Directions for this task
Restate the complete material exactly.
........
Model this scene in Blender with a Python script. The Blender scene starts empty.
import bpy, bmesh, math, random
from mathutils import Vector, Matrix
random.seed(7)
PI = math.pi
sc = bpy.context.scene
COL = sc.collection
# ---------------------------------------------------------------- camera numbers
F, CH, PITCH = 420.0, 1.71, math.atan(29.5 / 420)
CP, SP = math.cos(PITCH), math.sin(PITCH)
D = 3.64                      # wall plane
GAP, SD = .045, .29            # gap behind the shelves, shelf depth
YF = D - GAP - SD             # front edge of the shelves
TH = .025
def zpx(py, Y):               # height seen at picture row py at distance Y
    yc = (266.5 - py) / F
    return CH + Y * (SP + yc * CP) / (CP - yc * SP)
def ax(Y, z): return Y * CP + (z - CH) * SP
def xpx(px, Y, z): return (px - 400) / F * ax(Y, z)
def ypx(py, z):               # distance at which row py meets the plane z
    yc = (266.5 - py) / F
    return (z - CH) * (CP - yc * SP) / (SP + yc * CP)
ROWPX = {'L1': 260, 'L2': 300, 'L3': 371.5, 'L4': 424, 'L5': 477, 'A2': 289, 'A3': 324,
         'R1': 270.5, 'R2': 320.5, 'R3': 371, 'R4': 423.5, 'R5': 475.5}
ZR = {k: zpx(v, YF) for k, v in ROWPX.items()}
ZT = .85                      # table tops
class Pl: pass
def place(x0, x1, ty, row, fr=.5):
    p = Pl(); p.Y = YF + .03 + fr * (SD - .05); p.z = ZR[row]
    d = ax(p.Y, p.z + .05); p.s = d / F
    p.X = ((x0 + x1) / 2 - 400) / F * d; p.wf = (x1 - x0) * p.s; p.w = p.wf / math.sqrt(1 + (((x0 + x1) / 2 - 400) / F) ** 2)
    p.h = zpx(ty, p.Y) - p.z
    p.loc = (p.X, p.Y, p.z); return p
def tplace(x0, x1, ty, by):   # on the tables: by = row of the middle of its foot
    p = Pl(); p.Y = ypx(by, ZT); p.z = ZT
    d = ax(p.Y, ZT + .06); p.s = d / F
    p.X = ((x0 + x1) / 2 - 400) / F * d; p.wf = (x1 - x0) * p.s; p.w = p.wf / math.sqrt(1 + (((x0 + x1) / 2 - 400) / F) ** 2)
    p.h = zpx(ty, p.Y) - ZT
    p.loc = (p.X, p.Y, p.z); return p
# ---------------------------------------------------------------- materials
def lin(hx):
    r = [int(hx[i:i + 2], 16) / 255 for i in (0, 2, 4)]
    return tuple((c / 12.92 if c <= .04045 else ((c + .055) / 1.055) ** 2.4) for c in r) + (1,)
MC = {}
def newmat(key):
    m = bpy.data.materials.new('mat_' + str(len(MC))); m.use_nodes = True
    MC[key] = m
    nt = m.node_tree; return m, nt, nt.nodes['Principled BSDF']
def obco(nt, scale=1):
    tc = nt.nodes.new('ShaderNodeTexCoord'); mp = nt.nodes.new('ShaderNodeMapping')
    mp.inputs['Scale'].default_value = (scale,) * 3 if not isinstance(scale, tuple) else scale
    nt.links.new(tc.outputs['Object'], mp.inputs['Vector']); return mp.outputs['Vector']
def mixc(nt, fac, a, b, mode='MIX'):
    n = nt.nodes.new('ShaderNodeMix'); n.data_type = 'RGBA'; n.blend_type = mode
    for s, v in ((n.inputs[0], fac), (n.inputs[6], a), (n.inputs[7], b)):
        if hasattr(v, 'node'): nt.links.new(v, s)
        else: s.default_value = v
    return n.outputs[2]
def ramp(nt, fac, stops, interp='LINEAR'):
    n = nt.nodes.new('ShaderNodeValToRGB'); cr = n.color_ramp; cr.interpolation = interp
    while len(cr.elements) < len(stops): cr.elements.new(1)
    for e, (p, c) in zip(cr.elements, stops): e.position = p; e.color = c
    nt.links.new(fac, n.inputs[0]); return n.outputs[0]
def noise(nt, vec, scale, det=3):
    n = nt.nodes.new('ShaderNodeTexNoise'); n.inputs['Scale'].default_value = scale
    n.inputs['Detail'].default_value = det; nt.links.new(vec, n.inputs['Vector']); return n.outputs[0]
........
Result
Model this scene in Blender with a Python script. The Blender scene starts empty.
import bpy, bmesh, math, random
from mathutils import Vector, Matrix
random.seed(7)
PI = math.pi
sc = bpy.context.scene
COL = sc.collection
# ---------------------------------------------------------------- camera numbers
F, CH, PITCH = 420.0, 1.71, math.atan(29.5 / 420)
CP, SP = math.cos(PITCH), math.sin(PITCH)
D = 3.64                      # wall plane
GAP, SD = .045, .29            # gap behind the shelves, shelf depth
YF = D - GAP - SD             # front edge of the shelves
TH = .025
def zpx(py, Y):               # height seen at picture row py at distance Y
    yc = (266.5 - py) / F
    return CH + Y * (SP + yc * CP) / (CP - yc * SP)
def ax(Y, z): return Y * CP + (z - CH) * SP
def xpx(px, Y, z): return (px - 400) / F * ax(Y, z)
def ypx(py, z):               # distance at which row py meets the plane z
    yc = (266.5 - py) / F
    return (z - CH) * (CP - yc * SP) / (SP + yc * CP)
ROWPX = {'L1': 260, 'L2': 300, 'L3': 371.5, 'L4': 424, 'L5': 477, 'A2': 289, 'A3': 324,
         'R1': 270.5, 'R2': 320.5, 'R3': 371, 'R4': 423.5, 'R5': 475.5}
ZR = {k: zpx(v, YF) for k, v in ROWPX.items()}
ZT = .85                      # table tops
class Pl: pass
def place(x0, x1, ty, row, fr=.5):
    p = Pl(); p.Y = YF + .03 + fr * (SD - .05); p.z = ZR[row]
    d = ax(p.Y, p.z + .05); p.s = d / F
    p.X = ((x0 + x1) / 2 - 400) / F * d; p.wf = (x1 - x0) * p.s; p.w = p.wf / math.sqrt(1 + (((x0 + x1) / 2 - 400) / F) ** 2)
    p.h = zpx(ty, p.Y) - p.z
    p.loc = (p.X, p.Y, p.z); return p
def tplace(x0, x1, ty, by):   # on the tables: by = row of the middle of its foot
    p = Pl(); p.Y = ypx(by, ZT); p.z = ZT
    d = ax(p.Y, ZT + .06); p.s = d / F
    p.X = ((x0 + x1) / 2 - 400) / F * d; p.wf = (x1 - x0) * p.s; p.w = p.wf / math.sqrt(1 + (((x0 + x1) / 2 - 400) / F) ** 2)
    p.h = zpx(ty, p.Y) - ZT
    p.loc = (p.X, p.Y, p.z); return p
# ---------------------------------------------------------------- materials
def lin(hx):
    r = [int(hx[i:i + 2], 16) / 255 for i in (0, 2, 4)]
    return tuple((c / 12.92 if c <= .04045 else ((c + .055) / 1.055) ** 2.4) for c in r) + (1,)
MC = {}
def newmat(key):
    m = bpy.data.materials.new('mat_' + str(len(MC))); m.use_nodes = True
    MC[key] = m
    nt = m.node_tree; return m, nt, nt.nodes['Principled BSDF']
def obco(nt, scale=1):
    tc = nt.nodes.new('ShaderNodeTexCoord'); mp = nt.nodes.new('ShaderNodeMapping')
    mp.inputs['Scale'].default_value = (scale,) * 3 if not isinstance(scale, tuple) else scale
    nt.links.new(tc.outputs['Object'], mp.inputs['Vector']); return mp.outputs['Vector']
def mixc(nt, fac, a, b, mode='MIX'):
    n = nt.nodes.new('ShaderNodeMix'); n.data_type = 'RGBA'; n.blend_type = mode
    for s, v in ((n.inputs[0], fac), (n.inputs[6], a), (n.inputs[7], b)):
        if hasattr(v, 'node'): nt.links.new(v, s)
        else: s.default_value = v
    return n.outputs[2]
def ramp(nt, fac, stops, interp='LINEAR'):
    n = nt.nodes.new('ShaderNodeValToRGB'); cr = n.color_ramp; cr.interpolation = interp
    while len(cr.elements) < len(stops): cr.elements.new(1)
    for e, (p, c) in zip(cr.elements, stops): e.position = p; e.color = c
    nt.links.new(fac, n.inputs[0]); return n.outputs[0]
def noise(nt, vec, scale, det=3):
    n = nt.nodes.new('ShaderNodeTexNoise'); n.inputs['Scale'].default_value = scale
    n.inputs['Detail'].default_value = det; nt.links.new(vec, n.inputs['Vector']); return n.outputs[0]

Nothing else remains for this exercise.